August 3, 1959 – Guinea-Bissau War of Independence: Portuguese police fires on striking dock workers in Bissau

On August 3, 1959, Portugal’s colonial police force opened fire on striking dock workers in Bissau, the capital of Portuguese Guinea. Dozens of workers were killed. The workers had been incited to strike by the nationalist organization, African Party for the Independence of Guinea and Cape Verde or PAIGC (Portuguese: Partido Africano da Independência da Guiné e Cabo Verde), whose aim was to end Portuguese colonial rule and achieve independence for Guinea and Cape Verde.
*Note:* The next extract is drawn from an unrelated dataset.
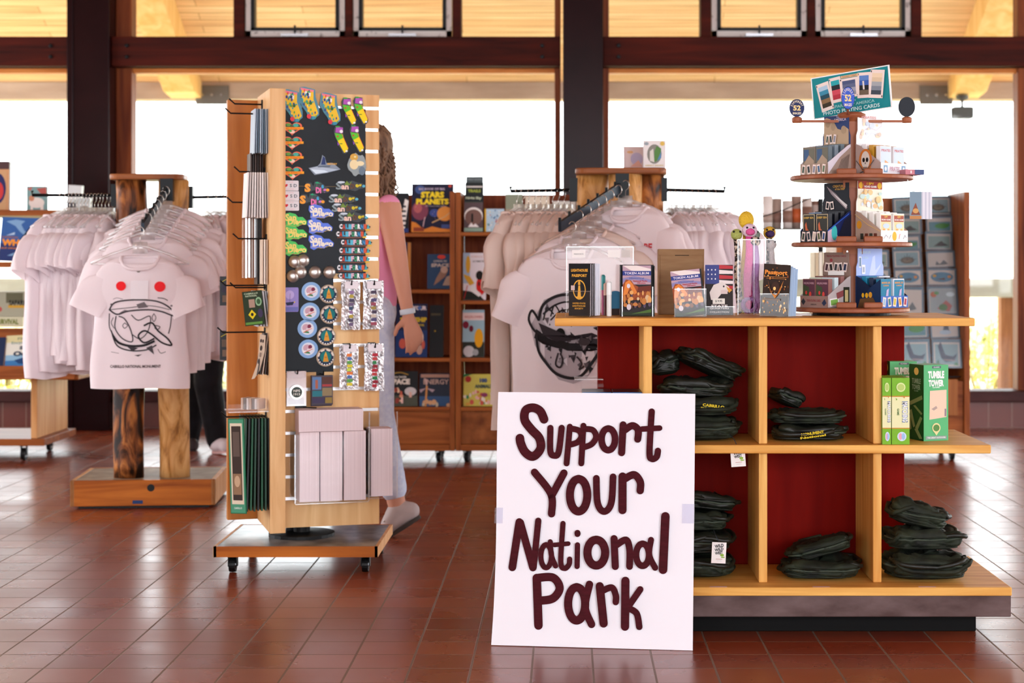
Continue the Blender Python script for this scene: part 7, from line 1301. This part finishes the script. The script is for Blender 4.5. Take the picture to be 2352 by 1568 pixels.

Initially, the PAIGC wanted to achieve its aims through dialogue and a negotiated settlement with the Portuguese.  By the late 1950s, however, the Guinean nationalists had become radicalized and militant.

In March 1962, PAIGC militants in Cape Verde attacked Praia.  Other rebel attacks also took place in many parts of Guinea.  In June 1963, the rebels attacked government forces in the Guinean towns of Tite, Buba, and Falacunda.  By July, rebel activities also were felt in the Guinean northern regions.  Earlier in April 1964, the Portuguese had lost control of the Guinean southern coast after the rebels captured Como Islands.  Cassaca and Cantanhez also fell to the insurgents.

The sudden outbreak and rapid spread of the insurrection caught the Portuguese by surprise.  The Portuguese Army also had just recently transferred some of its Guinean forces to Angola and Mozambique, where other wars for independence had broken out earlier.    Consequently, the remaining Portuguese forces in Guinea were undermanned and were reduced to defending the remaining territories still under colonial control.

Portugal’s colonial possessions in Africa consisted of Angola, Mozambique, Portuguese-Guinea, Cape Verde, and Sao Tome & Principe.

(Taken from Portuguese Colonial Wars Wars of the 20th Century – Volume 3)

During the colonial era, Portugal’s territorial possessions in Africa consisted of Angola, Mozambique, Portuguese Guinea, Cape Verde, and São Tomé and Príncipe (Map 24).  When World War II ended in 1945, a surge of nationalism swept across the various African colonies as independence groups emerged and demanded the end of European colonial rule.  As these demands soon intensified into greater agitation and violence, most of the European colonizers relented, and by the 1960s, most of the African colonies had become independent countries.

Bucking the trend, Portugal was determined to hold onto its colonial possessions and went so far as to declare them “overseas provinces”, thereby formally incorporating them into the national territories of the motherland.  Nearly all the black African liberation movements in these Portuguese “provinces” turned their attention from trying to gain independence through negotiated settlement to launching insurgencies, thereby starting revolutionary wars.  These wars took place through the early 1960s to the first half of the 1970s, and were known collectively as the Portuguese Colonial War, and pitted the Portuguese Armed Forces against the African guerilla militias in Angola, Mozambique, and Portuguese Guinea.  At the war’s peak, some 150,000 Portuguese soldiers were deployed in Africa.

By the 1970s, these colonial wars had become extremely unpopular in Portugal, because of the mounting deaths in Portuguese soldiers, the irresolvable nature of the wars through military force, and the fact that the Portuguese government was using up to 40% of the national budget to the wars and thus impinging on the social and economic development of Portuguese society.  Furthermore, the wars had isolated Portugal diplomatically, with the United Nations constantly putting pressure on the Portuguese government to decolonize, and most of the international community imposing a weapons embargo and other restrictions on Portugal.  In April 1974, dissatisfied officers of the military carried out a coup that deposed the authoritarian regime of Prime Minister Marcelo Caetano.  The coup, known as the Carnation Revolution, produced a sudden and dramatic shift in the course of the colonial wars.